Once upon a time 1969
A鉄工所の争議問題は、Dさんの悩みや迷いはDさんがろうあ者であったために生じたと言うより、Dさんが労働争議の激しい闘いの渦の中で悩み・迷ったということであると「働くろうあ者を守る会」では考えた。
自分で判断できる聞こえの保障を
だれしも、労働争議に巻き込まれると悩み迷うものである。
生きる。
そのためには、だましも、裏切りも渦巻いて行く。
その時に、ろうあ者も主体的に判断できる「聞こえの保障」(ろうあ者のための単なる情報保障ではない。聞きたい、知りたい、理解したい、その上で自分なりの判断が出来るという保障。)が必要だと考えた。
学ぶ必要を感じた ろうあ者も手話通訳者も
労働者の権利や安全、いのちと健康を守ることを
「働くろうあ者を守る会」では、労働組合が聞こえないろうあ者の問題を全面的にとりあげるべきだとか。
Dさんの問題は、労働組合の闘いや労働運動とは別だととか。
そういう意見もあったが、むしろろうあ者も手話通訳者も、もっと労働者の権利や安全、いのちと健康を守ること、などなど労働運動が蓄積してきた経験を謙虚に学ばなければならないと切実に感じた。
あまりにも、労働者の権利やいのちと健康を守ることについて知らなすぎたからである。
働くろうあ者の問題は、労働運動の中で
だから、働くろうあ者の問題は、ろうあ者問題だけでは解決できない、労働運動の中でこそ解決できるのだと考えた。
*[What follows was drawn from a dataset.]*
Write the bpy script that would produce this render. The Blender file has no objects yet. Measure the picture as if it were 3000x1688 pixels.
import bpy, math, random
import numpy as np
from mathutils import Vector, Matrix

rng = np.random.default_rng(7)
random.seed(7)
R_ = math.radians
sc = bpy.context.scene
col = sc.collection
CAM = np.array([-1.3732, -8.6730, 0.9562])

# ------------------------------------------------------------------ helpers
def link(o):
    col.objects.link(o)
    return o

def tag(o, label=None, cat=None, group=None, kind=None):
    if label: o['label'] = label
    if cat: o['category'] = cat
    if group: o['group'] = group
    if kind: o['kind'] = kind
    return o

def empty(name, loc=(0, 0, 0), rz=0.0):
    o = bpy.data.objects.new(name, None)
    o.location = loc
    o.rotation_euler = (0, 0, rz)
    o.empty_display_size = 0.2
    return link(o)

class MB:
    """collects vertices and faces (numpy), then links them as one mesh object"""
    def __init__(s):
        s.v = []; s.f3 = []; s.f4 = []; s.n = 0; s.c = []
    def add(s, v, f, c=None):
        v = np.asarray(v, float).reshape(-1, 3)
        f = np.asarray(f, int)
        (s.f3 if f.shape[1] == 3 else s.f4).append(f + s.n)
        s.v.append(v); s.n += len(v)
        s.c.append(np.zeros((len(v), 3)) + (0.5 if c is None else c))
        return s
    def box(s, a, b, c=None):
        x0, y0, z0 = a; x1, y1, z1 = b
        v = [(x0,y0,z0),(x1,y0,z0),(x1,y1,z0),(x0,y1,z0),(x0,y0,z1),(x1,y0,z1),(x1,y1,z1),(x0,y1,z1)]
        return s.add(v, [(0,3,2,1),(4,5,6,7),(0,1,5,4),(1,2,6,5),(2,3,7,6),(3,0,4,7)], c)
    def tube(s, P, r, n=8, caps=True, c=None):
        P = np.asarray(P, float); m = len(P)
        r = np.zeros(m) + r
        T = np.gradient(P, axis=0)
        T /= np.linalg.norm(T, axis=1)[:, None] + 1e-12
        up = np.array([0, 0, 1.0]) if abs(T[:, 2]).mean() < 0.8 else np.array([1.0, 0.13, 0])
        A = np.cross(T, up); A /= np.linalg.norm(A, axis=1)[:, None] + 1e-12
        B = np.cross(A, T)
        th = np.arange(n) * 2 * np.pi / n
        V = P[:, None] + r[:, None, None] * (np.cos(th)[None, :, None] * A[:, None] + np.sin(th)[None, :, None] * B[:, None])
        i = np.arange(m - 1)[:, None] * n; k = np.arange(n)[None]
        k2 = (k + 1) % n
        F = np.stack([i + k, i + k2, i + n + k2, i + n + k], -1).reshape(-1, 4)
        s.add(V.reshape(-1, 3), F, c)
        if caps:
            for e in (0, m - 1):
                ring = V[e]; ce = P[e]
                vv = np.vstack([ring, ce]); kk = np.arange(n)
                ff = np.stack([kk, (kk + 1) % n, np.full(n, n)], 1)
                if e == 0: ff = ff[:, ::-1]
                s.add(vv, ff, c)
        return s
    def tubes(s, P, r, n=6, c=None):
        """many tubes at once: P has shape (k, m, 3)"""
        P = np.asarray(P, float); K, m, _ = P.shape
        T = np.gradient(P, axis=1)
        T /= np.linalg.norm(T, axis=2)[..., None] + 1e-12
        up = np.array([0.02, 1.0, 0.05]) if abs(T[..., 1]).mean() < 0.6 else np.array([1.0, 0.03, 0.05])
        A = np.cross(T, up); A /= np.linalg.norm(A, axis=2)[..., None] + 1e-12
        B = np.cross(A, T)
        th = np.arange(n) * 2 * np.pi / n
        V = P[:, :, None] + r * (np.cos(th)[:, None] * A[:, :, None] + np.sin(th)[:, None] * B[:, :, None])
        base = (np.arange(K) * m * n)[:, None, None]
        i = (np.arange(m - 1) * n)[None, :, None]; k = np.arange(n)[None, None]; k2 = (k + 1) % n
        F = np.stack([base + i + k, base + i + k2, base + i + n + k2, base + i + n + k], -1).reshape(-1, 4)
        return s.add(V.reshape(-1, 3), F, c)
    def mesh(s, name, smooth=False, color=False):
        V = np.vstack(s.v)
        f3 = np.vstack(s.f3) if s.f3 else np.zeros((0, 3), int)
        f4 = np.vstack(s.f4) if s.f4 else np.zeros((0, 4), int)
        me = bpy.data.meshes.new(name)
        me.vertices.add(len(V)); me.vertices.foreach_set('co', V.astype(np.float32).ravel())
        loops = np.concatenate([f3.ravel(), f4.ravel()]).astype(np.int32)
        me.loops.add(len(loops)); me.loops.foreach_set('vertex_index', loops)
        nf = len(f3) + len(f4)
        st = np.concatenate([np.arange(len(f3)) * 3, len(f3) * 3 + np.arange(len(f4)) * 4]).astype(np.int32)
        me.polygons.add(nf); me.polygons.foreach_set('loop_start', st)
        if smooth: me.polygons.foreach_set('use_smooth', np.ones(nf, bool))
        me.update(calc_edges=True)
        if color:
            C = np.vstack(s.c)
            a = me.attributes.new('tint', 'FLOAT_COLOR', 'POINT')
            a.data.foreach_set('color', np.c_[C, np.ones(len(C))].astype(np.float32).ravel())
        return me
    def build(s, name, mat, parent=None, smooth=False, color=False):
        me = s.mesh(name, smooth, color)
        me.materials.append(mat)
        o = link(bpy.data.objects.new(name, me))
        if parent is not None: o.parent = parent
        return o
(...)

ろうあ者問題だけを別個に論じ、問題にするのではなく、それぞれぞれ関係する団体や人々と粘りに粘って協力出来る関係をつくる。
その広がりの中でろうあ者問題もひとつひとつ解決される。
ろうあ者側から自分たちだけの理解を強調しても、では、理解を求めている側の人々のことを理解しているのか、と自問すれば必ずしもそうでないことがある。
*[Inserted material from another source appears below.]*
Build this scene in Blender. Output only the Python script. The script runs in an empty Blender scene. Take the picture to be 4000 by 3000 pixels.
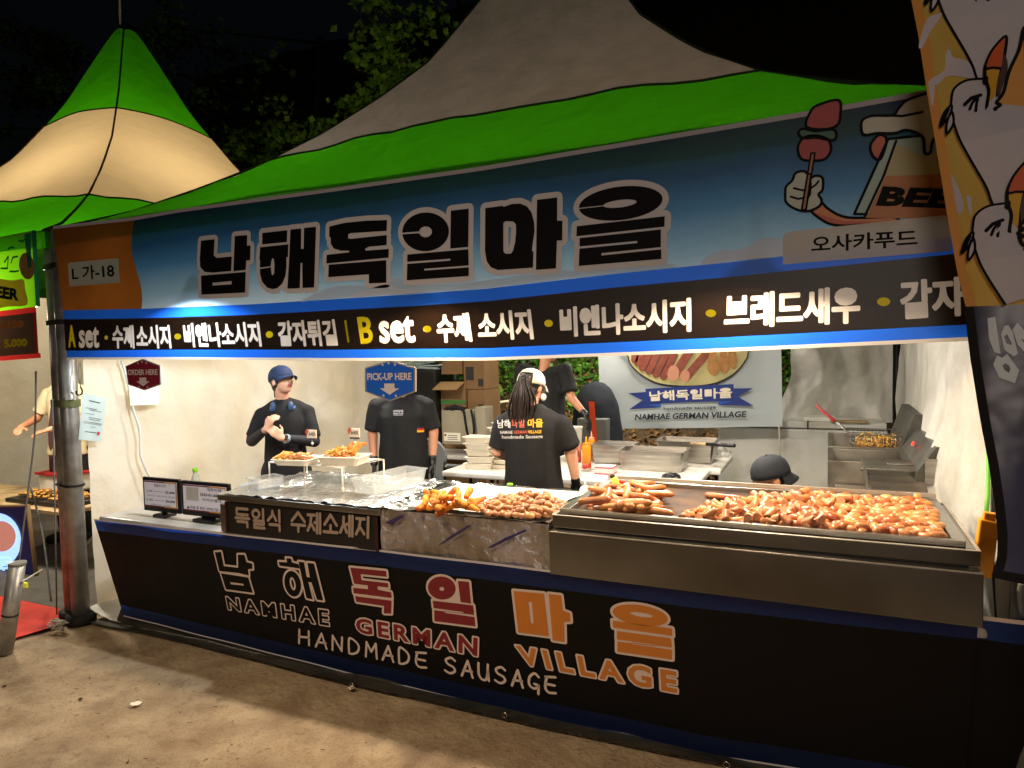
import bpy, bmesh, math, random
from mathutils import Vector, Matrix, noise
from mathutils.geometry import delaunay_2d_cdt
from mathutils.bvhtree import BVHTree
random.seed(7)
scene = bpy.context.scene
COL = scene.collection
rad = math.radians
V = Vector
# ------------------------------------------------------------------ camera
F = 2665.2
YAW, PITCH, ROLL = 0.43475, 0.04977, -0.02370
CAM = V((4.3642, -2.6589, 1.6896))
fw = V((-math.sin(YAW)*math.cos(PITCH), math.cos(YAW)*math.cos(PITCH), -math.sin(PITCH)))
r0 = V((math.cos(YAW), math.sin(YAW), 0)); u0 = r0.cross(fw)
RT = r0*math.cos(ROLL)+u0*math.sin(ROLL); UP = -r0*math.sin(ROLL)+u0*math.cos(ROLL)
cd = bpy.data.cameras.new('camera'); cam = bpy.data.objects.new('camera', cd); COL.objects.link(cam)
cd.sensor_width = 36; cd.lens = F/4000*36; cd.clip_start = .05; cd.clip_end = 400
M = Matrix.Identity(4)
for i in range(3):
    M[i][0] = RT[i]; M[i][1] = UP[i]; M[i][2] = -fw[i]; M[i][3] = CAM[i]
cam.matrix_world = M
scene.camera = cam
# ------------------------------------------------------------------ world + exposure
w = bpy.data.worlds.new('World'); scene.world = w; w.use_nodes = True
bg = w.node_tree.nodes['Background']; bg.inputs[0].default_value = (.5, .6, .9, 1); bg.inputs[1].default_value = .0022
scene.view_settings.view_transform = 'Standard'; scene.view_settings.look = 'None'
scene.view_settings.exposure = 0.12; scene.view_settings.gamma = 1.0
scene.cycles.max_bounces = 7; scene.cycles.transparent_max_bounces = 12
scene.cycles.sample_clamp_indirect = 4.0
scene.cycles.use_denoising = True

def light(name, kind, loc, energy, color, size=.1, target=None, spot=150, blend=.15, shape='DISK'):
    l = bpy.data.lights.new(name, kind); l.energy = energy; l.color = color
    if kind == 'AREA': l.shape = shape; l.size = size
    else: l.shadow_soft_size = size
    if kind == 'SPOT': l.spot_size = rad(spot); l.spot_blend = blend
    o = bpy.data.objects.new(name, l); COL.objects.link(o); o.location = loc
    if target is not None:
        o.rotation_euler = (V(target)-V(loc)).to_track_quat('-Z', 'Y').to_euler()
    return o
WARM = (1, .79, .55); NEUT = (1, .93, .84); COOL = (.86, .94, 1)
# lamps of the main tent (fixtures are built further down at the same places)
LAMPS = [  # x, y, z, energy, colour, cone
    (1.25, .25, 2.05, 66, COOL, 150), (2.75, .24, 1.95, 84, WARM, 150), (4.05, .24, 1.95, 84, WARM, 150)]
for (x, y, z, e, c, sp) in LAMPS:
    light('stall_lamp_light', 'SPOT', (x, y, z), e, c, .035, (x, y+.0, 0), sp, .12)
BACK = (1.7, 4.7, 2.36)
light('bank_fill_light', 'AREA', BACK, 110, (1, .93, .8), .3, (1.5, 6.8, 1.0))  # added fill to brighten the ivy bank; its fixture is invented too
CEIL = [(1.3, 1.7, 2.42, 42, NEUT), (3.6, 1.7, 2.42, 50, NEUT), (2.6, 4.0, 2.42, 32, NEUT)]
for (x, y, z, e, c) in CEIL:
    light('ceiling_lamp_light', 'AREA', (x, y, z), e, c, .35, (x, y, 0))
light('canopy_glow_light', 'POINT', (1.2, 1.3, 2.5), 4.6, (1, .95, .88), .12)  # bare point light added to make the canopy glow, no fixture built
# neighbour tent's own lamps
light('neighbour_lamp_light', 'POINT', (-2.4, 2.3, 2.75), 82, (1, .82, .58), .15)
light('neighbour_front_light', 'AREA', (-1.3, .5, 2.1), 42, (1, .9, .75), .25, (-1.3, .8, 0))
light('neighbour_banner_light', 'POINT', (-.72, .32, 2.0), 16, (1, .95, .8), .05)
# lamps across the lane: stalls opposite and a street lamp high up
light('opposite_stall_light', 'AREA', (4.6, -8.5, 2.6), 110, (1, .84, .7), 1.6, (2.4, 0, 1.0))
light('street_lamp_light', 'SPOT', (2.3, -3.3, 5.2), 600, (1, .80, .56), .35, (2.5, -1.55, 0), 66, .9)

# ------------------------------------------------------------------ pixel -> plane helpers (real planes of the place)
def rayd(px, py): return fw + RT*((px-2000)/F) - UP*((py-1500)/F)
def PY(px, py, y): d = rayd(px, py); return CAM + d*((y-CAM.y)/d.y)
def PX(px, py, x): d = rayd(px, py); return CAM + d*((x-CAM.x)/d.x)
def PZ(px, py, z): d = rayd(px, py); return CAM + d*((z-CAM.z)/d.z)
def cr(ox, oy, s): return lambda x, y: (ox+x/s, oy+y/s)
CA = cr(0, 850, 2.5525); CB = cr(700, 600, 1.8433); CC = cr(1600, 600, 1.8433); CD = cr(2800, 400, 1.659)
CE = cr(0, 2000, 1.58); CF = cr(1300, 2000, 1.4747); CG = cr(700, 1800, 2.212); CH = cr(2200, 1350, 2.212)
CI = cr(3000, 1300, 1.843); CJ = cr(900, 1380, 2.154); CK = cr(1650, 1350, 2.3707); CL = cr(250, 1350, 2.37)
CM = cr(3000, 0, 1.843)

# ------------------------------------------------------------------ materials
def lin(h):
    if isinstance(h, str):
        h = h.lstrip('#'); c = [int(h[i:i+2], 16)/255 for i in (0, 2, 4)]
        return tuple(((v/12.92) if v <= .04045 else ((v+.055)/1.055)**2.4) for v in c)
    return h
MATS = {}
def mat(name, col, rough=.6, metal=0, var=0, vscale=6, col2=None, bump=0, bscale=30, bdetail=3, transl=0, emit=0, emcol=None,
        spec=.5, trans=0, alpha=1, coat=0, btype='noise', stretch=None, rnd=0, sss=0, tcol=None, bdist=.01, vdetail=5, vlo=.35, vhi=.65):
    if name in MATS: return MATS[name]
    m = bpy.data.materials.new(name); m.use_nodes = True; MATS[name] = m
    nt = m.node_tree; N = nt.nodes; L = nt.links; b = N['Principled BSDF']; out = N['Material Output']
    c = lin(col); cc = (*c, 1)
    b.inputs['Base Color'].default_value = cc; b.inputs['Roughness'].default_value = rough
    b.inputs['Metallic'].default_value = metal; b.inputs['Specular IOR Level'].default_value = spec
    b.inputs['Transmission Weight'].default_value = trans; b.inputs['Alpha'].default_value = alpha
    b.inputs['Coat Weight'].default_value = coat
    if sss: b.inputs['Subsurface Weight'].default_value = sss; b.inputs['Subsurface Radius'].default_value = (.02, .008, .004)
    if emit:
        b.inputs['Emission Color'].default_value = (*lin(emcol or col), 1); b.inputs['Emission Strength'].default_value = emit
    tc = N.new('ShaderNodeTexCoord'); vec = tc.outputs['Object']
    if stretch:
        mp = N.new('ShaderNodeMapping'); mp.inputs['Scale'].default_value = stretch; L.new(vec, mp.inputs[0]); vec = mp.outputs[0]
    last = None
    if var or col2:
        n = N.new('ShaderNodeTexNoise'); n.inputs['Scale'].default_value = vscale; n.inputs['Detail'].default_value = vdetail; L.new(vec, n.inputs['Vector'])
        rp = N.new('ShaderNodeMapRange'); rp.inputs[1].default_value = vlo; rp.inputs[2].default_value = vhi; L.new(n.outputs[0], rp.inputs[0])
        mx = N.new('ShaderNodeMix'); mx.data_type = 'RGBA'; L.new(rp.outputs[0], mx.inputs[0])
        c2 = lin(col2) if col2 else tuple(v*(1-var) for v in c)
        mx.inputs[6].default_value = cc; mx.inputs[7].default_value = (*c2, 1); last = mx.outputs[2]
    if rnd:
        oi = N.new('ShaderNodeObjectInfo'); mr = N.new('ShaderNodeMapRange'); L.new(oi.outputs['Random'], mr.inputs[0])
        mr.inputs[3].default_value = 1-rnd; mr.inputs[4].default_value = 1+rnd*.6
        hs = N.new('ShaderNodeHueSaturation'); L.new(mr.outputs[0], hs.inputs['Value'])
        mr2 = N.new('ShaderNodeMapRange'); L.new(oi.outputs['Random'], mr2.inputs[0]); mr2.inputs[3].default_value = .49; mr2.inputs[4].default_value = .51
        L.new(mr2.outputs[0], hs.inputs['Hue'])
        if last: L.new(last, hs.inputs['Color'])
        else: hs.inputs['Color'].default_value = cc
        last = hs.outputs[0]
    if last: L.new(last, b.inputs['Base Color'])
    nrm = None
    if bump:
        if btype == 'voronoi':
            n = N.new('ShaderNodeTexVoronoi'); n.inputs['Scale'].default_value = bscale; o = n.outputs['Distance']
        else:
            n = N.new('ShaderNodeTexNoise'); n.inputs['Scale'].default_value = bscale; n.inputs['Detail'].default_value = bdetail; o = n.outputs[0]
        L.new(vec, n.inputs['Vector'])
        bp = N.new('ShaderNodeBump'); bp.inputs['Strength'].default_value = bump; bp.inputs['Distance'].default_value = bdist
        L.new(o, bp.inputs['Height']); L.new(bp.outputs[0], b.inputs['Normal']); nrm = bp.outputs[0]
    if transl:
        t = N.new('ShaderNodeBsdfTranslucent'); t.inputs[0].default_value = (*lin(tcol), 1) if tcol else cc
        if last and not tcol: L.new(last, t.inputs[0])
        if nrm: L.new(nrm, t.inputs['Normal'])
        ms = N.new('ShaderNodeMixShader'); ms.inputs[0].default_value = transl
        L.new(b.outputs[0], ms.inputs[1]); L.new(t.outputs[0], ms.inputs[2]); L.new(ms.outputs[0], out.inputs[0])
    return m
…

現在は、露骨にろうあ者のことを偏見の眼で見て話をする人は少なくなったとも言える。
だが、本音はどうだろうか。
口先だけの理解は数え切れないが、最も聞こえないということの基本的問題では理解されていると言えるだろうか。
手話はオールマイティーではない 多くの限界もある
A鉄工所問題を今説明すると、即返ってくるのは
「労働組合の人が手話を覚えてくれれば」「ろうあ者の情報保障を考えてくれればいい」
という返事がしばしば返ってくる。
では、どのような手話通訳をするのか?
具体的にA鉄工所で起きた具体例で手話通訳をしてみてほしい。
と言うとほとんどの人が手話通訳出来ない。
手話通訳出来ない、と言うのも自分のプライドが許さないのだろうか、だだなにもしないでいるだけである。
手話はオールマイティーではない。
多くの限界もあるコミニケーション方法だと理解出来ていない人があまりも多いように思える。
働く者同士だから、通じ合うコミニケーション
思えばA鉄工所問題も労働組合の人たちが手話を覚えてくれたら、とは守る会の全員が思わなかったのはなぜか、と今頃思う。
それは、手話が出来て通じたらいいと言うよりももっと深いところでみんなが考えていたからではないかと思う。
同じ職場で働く人同士には、その人たちだけが通じ合うこころのコミニケーションがある。
オハヨウ という言葉が聞こえなくても手をあげるだけで、夕べみんなと呑んだ心意気が通じる。
働く者同士だから、通じ合うコミニケーションに守る会の全員が気づき、それを大事にしようとしていたのではないか、と思う。
このことは、ろうあ者問題だけではないと思える。